Ce petit livre aurait dû finir au retour fournisseur, mais je l'ai sauvé. Je l'avais déjà vu dans le rayon il y a de cela plusieurs semaines, et le titre "Hiver à Sokcho" m'avait interpellée, Sokcho étant une ville de la côte est coréenne dans laquelle je suis allée en automne de mon année en Corée. J'étais donc assez surprise du titre, d'autant que ce livre se trouve en littérature française. Tout fin, j'ai donc décidé de l'emprunter avant de le renvoyer. L'autrice, Elisa Shua Dusapin est franco-coréenne, tout comme la protagoniste de ce premier roman. Cette jeune femme, qui n'a pas de nom, vit et travaille dans la ville portuaire de Sokcho, très prisée des touristes et coréens l'été, mais plutôt morte l'hiver. Elle est cuisinière et aide au sein d'une pension modeste. Sa mère habite aussi la ville, poissonnière de métier.
Notre héroïne s'y connait donc aussi bien en poissons pour réaliser de bons mets. Proche de sa mère, elles se voient souvent toutes les deux, mais elle a souhaité son indépendance, en s'installant sur son lieu de travail, au sein de la pension. Il faut savoir que dans les familles coréennes, les enfants vivent longtemps avec leur famille, généralement jusqu'à ce qu'ils se marient. La majorité ne vit jamais seule... Dans le passé, sa mère a rencontré un français, la jeune fille, fruit de cette union. Cependant il n'est jamais resté, et mis à part qu'il est français, elle ne sait rien de lui. Elle a suivi des études à l'université à Séoul de coréen et de français, elle parle donc bien les deux langues, bien qu'elle n'utilise quasiment jamais la langue de Molière.
Un jour, surgit un homme. Kerrand, un breton, venu jusqu'à Sokcho en plein hiver. Notre héroïne est surprise de voir un français perdu dans ce trou, dans lequel il ne se passe rien l'hiver. Cet homme voyage seul, porte toujours les mêmes affaires, et la jeune fille se demande vraiment ce qu'il fiche ici. De son côté, elle continue de servir les repas à la pension, de s'occuper du confort des hôtes. Elle se balade régulièrement le long de la plage, prépare à manger avec sa mère, et passe un peu de temps avec ce nouvel arrivé. Il reste plusieurs semaines, tous deux se croisent parfois et la discussion se fait en anglais.
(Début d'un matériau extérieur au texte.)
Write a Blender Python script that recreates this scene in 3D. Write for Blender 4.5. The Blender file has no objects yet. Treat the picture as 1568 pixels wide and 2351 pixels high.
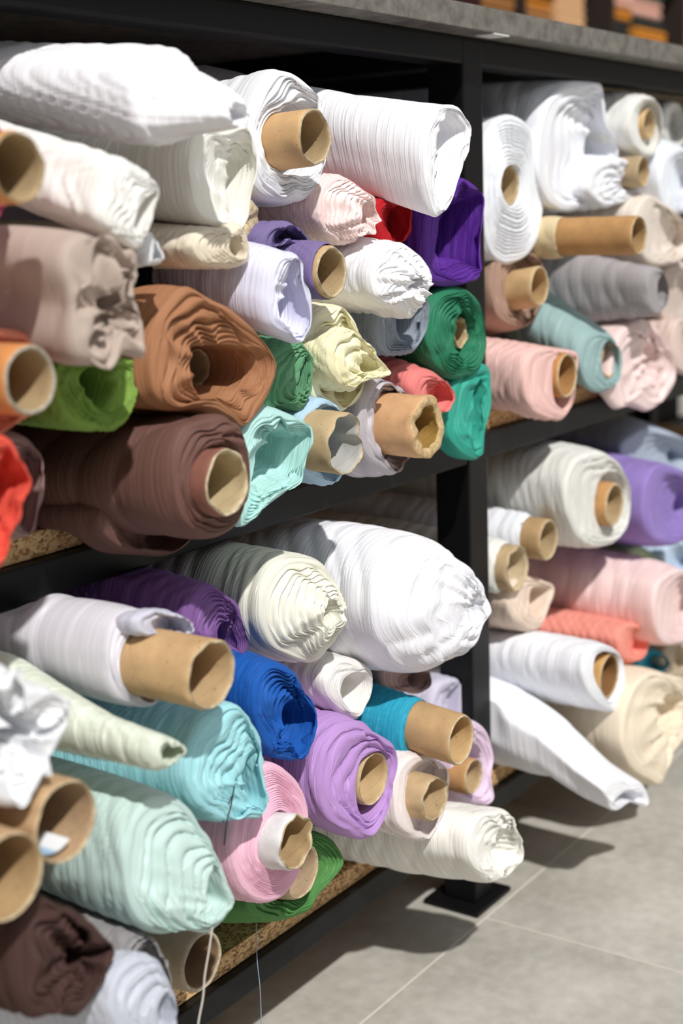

La jeune fille sort avec un homme, coréen, mais celui-ci est plus focalisé sur sa carrière de mannequin à Séoul et sur sa vie sexuelle que sur le vrai bonheur de son couple avec la jeune fille.
Les jours passent, le froid s'installe, sa relation avec son "copain" s'étiole, tandis que sa mère est déterminée à marier sa fille vite. L'étranger sort, ou bien reste cloîtré dans sa chambre, ne touchant que rarement la nourriture préparée par notre cuisinière. Ils vont tout de même aller vers la frontière nord-coréenne, la Corée du nord étant en effet située à 60kms de Sokcho, un poste d'observation existant le long de la frontière la plus militarisée du monde. Kerrand souhaite en effet en savoir plus sur le conflit et voir de ses propres yeux cet ennemi si effrayant. La jeune fille l'accompagne, n'étant jamais allée dans cet endroit, bien que vivant depuis toujours à Sokcho.
Ils vont aussi aller faire une balade dans la montagne, la jeune fille montrant un peu des richesses de sa ville natale à ce français qu'elle aime bien. Elle apprend qu'il est dessinateur, et publie régulièrement des albums se déroulant dans le monde entier. Elle l'entend le soir gratter sur le papier avec son encre et sa plume. Cet acte, anodin d'apparence, fait tomber la jeune fille sous son charme, alors que les températures de -25 degrés s'installent. Lors de son ménage quotidien, elle entraperçoit parfois quelques griffonnages de femmes.
Il est souvent question de son métissage, chose encore peu courante en Corée, les enfants issus de couples mixtes étant de plus en plus nombreux, mais pas tant que ça, et pas si bien acceptés. Plusieurs situations avec des habitants la rendent triste, notamment quand elle se balade avec Kerrand et qu'ils lui parlent en anglais. Elle se sent alors exclue de la seule culture qu'elle connaisse. L'apparition de ce français représente alors la proximité de cette double culture, de par son père qu'elle n'a jamais connu.
Un petit roman bien écrit, se déroulant dans une ville que j'ai visitée, donc l'affect étant présent, tout comme la situation de la jeune fille, peut être un peu autobiographique de la part de l'autrice. J'ai passé un très bon moment de lecture, l'ayant lu d'une traite.